Occupation in October: beautiful, long-form OWS radio documentary by Alex Chadwick

I've been wondering when the first great radio documentary about Occupy Wall Street would come out, and when I was driving around in LA yesterday doing errands, I tuned into it by accident on KCRW.

Longtime public radio producer, reporter, documentarian and host Alex Chadwick, with whom I worked at the NPR program "Day to Day," produced a beautiful and evocative audio documentary about the Occupy Wall Street movement, after embedding at Zucotti Park to hear the stories of the occupiers there. He ended up witnessing history.
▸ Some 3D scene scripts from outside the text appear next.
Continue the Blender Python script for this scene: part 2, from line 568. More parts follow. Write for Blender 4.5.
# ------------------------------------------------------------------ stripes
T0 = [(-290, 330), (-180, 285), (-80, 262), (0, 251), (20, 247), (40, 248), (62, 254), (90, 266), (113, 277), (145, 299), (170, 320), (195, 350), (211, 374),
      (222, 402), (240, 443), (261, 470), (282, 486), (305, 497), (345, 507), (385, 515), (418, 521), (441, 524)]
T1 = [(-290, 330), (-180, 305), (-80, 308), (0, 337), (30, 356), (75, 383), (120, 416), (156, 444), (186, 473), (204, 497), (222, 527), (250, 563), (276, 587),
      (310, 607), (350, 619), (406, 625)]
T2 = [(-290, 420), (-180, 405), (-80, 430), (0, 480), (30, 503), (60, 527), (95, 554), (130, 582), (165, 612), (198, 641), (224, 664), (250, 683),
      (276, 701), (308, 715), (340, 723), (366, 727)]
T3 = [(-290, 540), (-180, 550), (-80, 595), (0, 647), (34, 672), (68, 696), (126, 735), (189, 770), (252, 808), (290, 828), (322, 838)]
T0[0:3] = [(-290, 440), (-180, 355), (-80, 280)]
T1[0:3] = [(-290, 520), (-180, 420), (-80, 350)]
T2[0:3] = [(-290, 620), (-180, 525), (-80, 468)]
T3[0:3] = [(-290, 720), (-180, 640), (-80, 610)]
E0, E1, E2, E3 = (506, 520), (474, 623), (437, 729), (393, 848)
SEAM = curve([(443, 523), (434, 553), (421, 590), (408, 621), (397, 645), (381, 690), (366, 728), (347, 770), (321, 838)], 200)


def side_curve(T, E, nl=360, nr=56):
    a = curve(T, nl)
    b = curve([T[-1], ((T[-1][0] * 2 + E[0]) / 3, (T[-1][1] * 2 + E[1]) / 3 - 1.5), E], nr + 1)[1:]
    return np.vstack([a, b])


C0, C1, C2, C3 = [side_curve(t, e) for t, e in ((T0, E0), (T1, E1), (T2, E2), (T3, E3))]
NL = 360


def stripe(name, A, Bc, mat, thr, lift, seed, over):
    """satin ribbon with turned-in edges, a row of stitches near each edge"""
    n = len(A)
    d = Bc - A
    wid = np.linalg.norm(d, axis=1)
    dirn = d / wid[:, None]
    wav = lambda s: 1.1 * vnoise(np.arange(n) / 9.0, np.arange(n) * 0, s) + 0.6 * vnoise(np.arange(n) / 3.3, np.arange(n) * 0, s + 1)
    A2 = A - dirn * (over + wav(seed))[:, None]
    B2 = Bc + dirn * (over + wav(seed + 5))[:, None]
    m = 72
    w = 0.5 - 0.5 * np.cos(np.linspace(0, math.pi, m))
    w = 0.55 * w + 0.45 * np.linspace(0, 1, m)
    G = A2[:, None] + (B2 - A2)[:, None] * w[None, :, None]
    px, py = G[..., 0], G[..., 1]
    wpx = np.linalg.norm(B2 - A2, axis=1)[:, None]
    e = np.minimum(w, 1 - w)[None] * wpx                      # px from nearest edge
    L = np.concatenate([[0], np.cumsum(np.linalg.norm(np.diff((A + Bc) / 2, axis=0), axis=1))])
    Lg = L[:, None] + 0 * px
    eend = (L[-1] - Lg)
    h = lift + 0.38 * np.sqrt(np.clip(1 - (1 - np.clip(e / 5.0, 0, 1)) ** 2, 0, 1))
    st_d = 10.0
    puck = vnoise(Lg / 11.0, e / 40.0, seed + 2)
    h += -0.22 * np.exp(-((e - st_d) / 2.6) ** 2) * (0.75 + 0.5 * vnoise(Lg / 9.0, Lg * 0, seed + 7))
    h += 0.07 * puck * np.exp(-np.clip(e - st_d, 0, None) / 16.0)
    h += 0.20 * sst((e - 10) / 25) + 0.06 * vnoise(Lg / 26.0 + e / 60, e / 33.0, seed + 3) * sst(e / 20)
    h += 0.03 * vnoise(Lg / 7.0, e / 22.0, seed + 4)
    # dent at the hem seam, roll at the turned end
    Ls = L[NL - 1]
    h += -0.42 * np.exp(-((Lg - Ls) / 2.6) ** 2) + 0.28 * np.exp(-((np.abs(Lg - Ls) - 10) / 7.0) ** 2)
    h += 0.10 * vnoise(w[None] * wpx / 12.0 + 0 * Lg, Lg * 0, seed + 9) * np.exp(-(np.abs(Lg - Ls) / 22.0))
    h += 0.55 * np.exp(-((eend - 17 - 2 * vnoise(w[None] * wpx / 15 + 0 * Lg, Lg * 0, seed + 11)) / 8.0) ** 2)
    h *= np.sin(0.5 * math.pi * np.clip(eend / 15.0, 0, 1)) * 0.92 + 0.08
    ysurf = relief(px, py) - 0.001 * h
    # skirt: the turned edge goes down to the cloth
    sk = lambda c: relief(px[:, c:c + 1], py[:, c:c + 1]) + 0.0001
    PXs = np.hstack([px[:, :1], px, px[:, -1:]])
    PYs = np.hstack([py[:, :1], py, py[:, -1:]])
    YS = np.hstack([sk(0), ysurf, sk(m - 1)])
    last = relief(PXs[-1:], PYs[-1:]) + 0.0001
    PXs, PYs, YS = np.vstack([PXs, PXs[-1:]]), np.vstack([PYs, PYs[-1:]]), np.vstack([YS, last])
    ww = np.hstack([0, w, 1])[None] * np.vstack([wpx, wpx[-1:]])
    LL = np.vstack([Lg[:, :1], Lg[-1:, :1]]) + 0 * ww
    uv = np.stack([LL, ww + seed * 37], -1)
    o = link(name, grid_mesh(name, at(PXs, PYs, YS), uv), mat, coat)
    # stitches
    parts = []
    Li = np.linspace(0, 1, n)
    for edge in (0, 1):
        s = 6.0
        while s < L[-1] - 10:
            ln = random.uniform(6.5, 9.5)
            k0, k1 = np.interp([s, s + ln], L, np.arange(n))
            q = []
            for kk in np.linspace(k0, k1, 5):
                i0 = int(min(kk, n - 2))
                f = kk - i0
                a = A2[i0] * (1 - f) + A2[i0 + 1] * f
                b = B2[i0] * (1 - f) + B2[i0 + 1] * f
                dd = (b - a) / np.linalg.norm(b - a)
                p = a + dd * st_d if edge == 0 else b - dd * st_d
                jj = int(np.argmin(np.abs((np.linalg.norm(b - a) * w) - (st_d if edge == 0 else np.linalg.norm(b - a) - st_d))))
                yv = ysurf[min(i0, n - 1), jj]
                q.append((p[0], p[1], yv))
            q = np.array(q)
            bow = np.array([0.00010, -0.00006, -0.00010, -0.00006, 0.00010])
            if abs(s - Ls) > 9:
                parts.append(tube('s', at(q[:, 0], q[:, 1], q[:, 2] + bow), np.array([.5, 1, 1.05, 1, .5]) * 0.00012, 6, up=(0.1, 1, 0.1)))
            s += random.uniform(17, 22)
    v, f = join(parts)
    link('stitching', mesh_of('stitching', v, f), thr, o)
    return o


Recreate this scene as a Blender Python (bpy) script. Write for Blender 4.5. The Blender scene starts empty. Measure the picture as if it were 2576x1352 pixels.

Alex is the greatest at this art, and I was so happy to hear new work from the man behind those great radio expeditions, which he produced with his late wife Carolyn. Those acquainted with his "Interviews 50 Cents" series will hear a familiar chord, too. Alex, man, it is so great to hear you back on the air doing what no one else can. Everyone else? You *must* carve out some undistracted time, and just listen. And then when you're done? Make someone else listen. Someone who doesn't understand what the Occupy movement is all about.

This is the story of how Occupy Wall Street finds itself over three days in October. How it faces down the police, the political powers, and its own demons. This is the moment when Occupy Wall Street won.

"Occupation in October," on the KCRW radio documentary series "Unfictional," produced by Bob Carlson.

Photo: A demonstrator from the Occupy Wall Street campaign stands with a dollar taped over his mouth in Zucotti Park near the financial district of New York. Reuters/Lucas Jackson.